High precision laser direct microstructuring system based on bursts of picosecond pulses

Abstract

We have developed an efficient, high precision system for direct laser microstructuring using fiber laser generated bursts of picosecond pulses. An advanced opto-mechanical system for beam deflection and sample movement, precise pulse energy control, and a custom built fiber laser with the pulse duration of 65 ps have been combined in a compact setup. The setup allows structuring of single-micrometer sized objects with a nanometer resolution of the laser beam positioning due to a combination of acousto-optical laser beam deflection and tight focusing.
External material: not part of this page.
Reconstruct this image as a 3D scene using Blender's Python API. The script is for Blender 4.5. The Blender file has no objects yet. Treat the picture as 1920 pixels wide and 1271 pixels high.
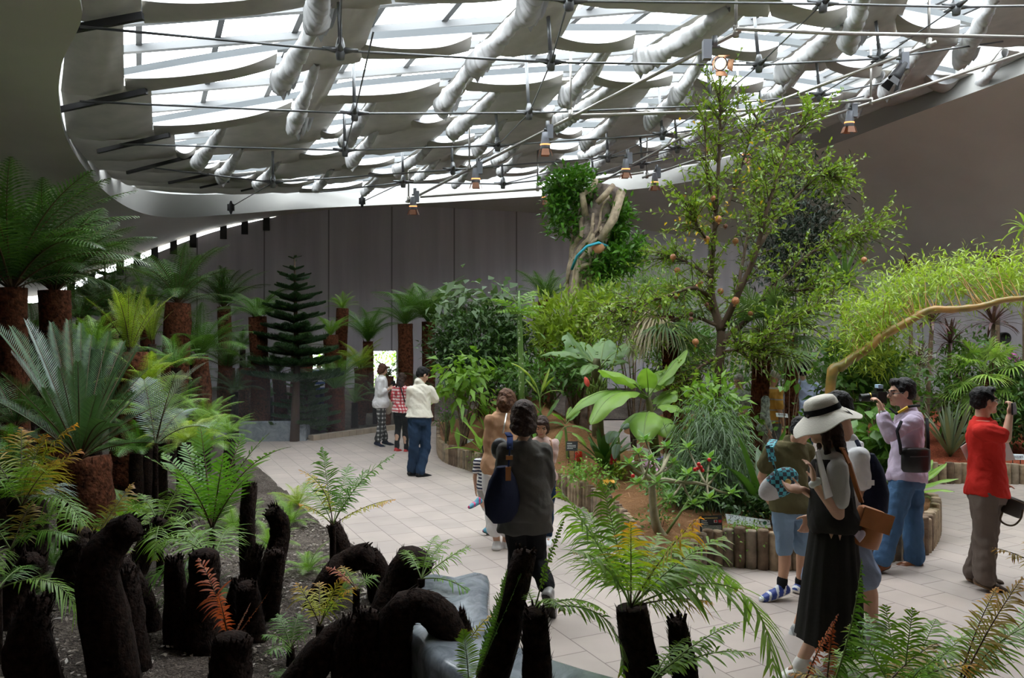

The precise synchronization of the fiber laser with the pulse burst repetition frequency of up to 100 kHz allowed a wide range of working parameters, including a tuneable number of pulses in each burst with the intra-burst repetition frequency of 40 MHz and delivering exactly one burst of pulses to every chosen position. We have demonstrated that tightly focused bursts of pulses significantly increase the ablation efficiency during the microstructuring of a copper layer and shorten the typical processing time compared to the single pulse per spot regime. We have used a simple short-pulse ablation model to describe our single pulse ablation data and developed an upgrade to the model to describe the ablation with bursts. Bursts of pulses also contribute to a high quality definition of structure edges and sides. The increased ablation efficiency at lower pulse energies compared to the single pulse per spot regime opens a window to utilize compact fiber lasers designed to operate at lower pulse energies, reducing the overall system complexity and size.